A família expulsou-a por a considerar "impura", por ter convivido com rebeldes e ter tido um filho de um deles - algo que aconteceu também a outras raparigas. Joyce não gosta de falar sobre isso. Ela recusa que o passado dite o seu presente.

"Sofri na floresta e sofri desde que regressei. Mas agora sou mãe, tenho filhos, isso é algo que não posso mudar", afirma. "Apesar de estar doente e de toda a pressão, tenho dois pés bem assentes, tenho de ser forte pelas minhas crianças. Tenho um coração forte e Deus está ao meu lado."

Voltar a ser aceite

Antes do rapto, a 10 de outubro de 1996, havia rumores de que os rebeldes planeavam atacar o colégio interno em Aboke. "Quando ouvíamos rumores, saímos da escola para ir dormir noutras localidades, mas nesse dia a administração [da escola] decidiu que não íamos para lado nenhum, porque não ia acontecer nada", lembra Eunice Achiro, outra rapariga sequestrada.

A administração do colégio enganou-se. Os rebeldes raptaram nessa noite 139 raparigas. Destas, 109 foram libertadas imediatamente e regressaram com uma freira italiana, que perseguiu os raptores, implorando-lhes que libertassem as raparigas. Cinco delas morreram em cativeiro. Outras foram libertadas mais tarde, depois de ataques constantes das forças armadas do Uganda contra os rebeldes.

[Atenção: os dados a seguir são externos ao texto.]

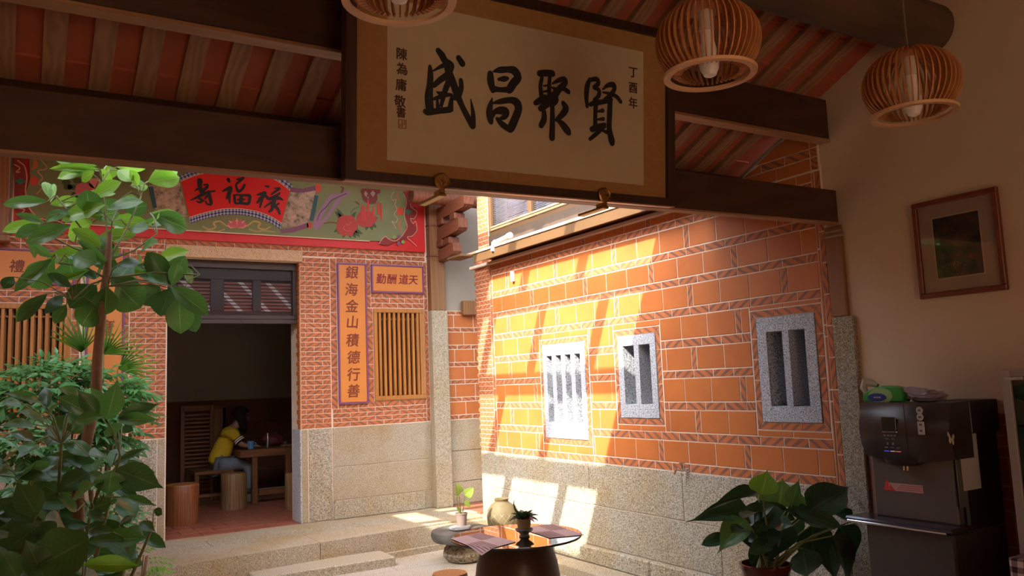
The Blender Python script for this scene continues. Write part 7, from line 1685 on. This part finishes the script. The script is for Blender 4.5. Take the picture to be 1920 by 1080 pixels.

"Foi horrível", conta Eunice. "Parecia que era um sonho, mas foi tudo real." Poucas raparigas estão preparadas para falar sobre o que se passou.

Vinte anos depois do sequestro, Grace Acham, outra das raparigas de Aboke, salienta que é preciso seguir em frente. Para isso, diz, seria necessário que os rebeldes fossem perdoados, para que a comunidade pudesse aceitar as vítimas de volta. 

"Precisamos de reaver a nossa dignidade e permanecer na comunidade, como qualquer outro ser humano", apela Grace, que trabalha numa organização de defesa dos direitos das mulheres, a Women's Advocacy Network. "Muitas mulheres estão a sofrer. Às vezes, não têm comida, não têm onde ficar, porque são rejeitadas pelas pessoas que lhes são próximas, só porque foram raptadas."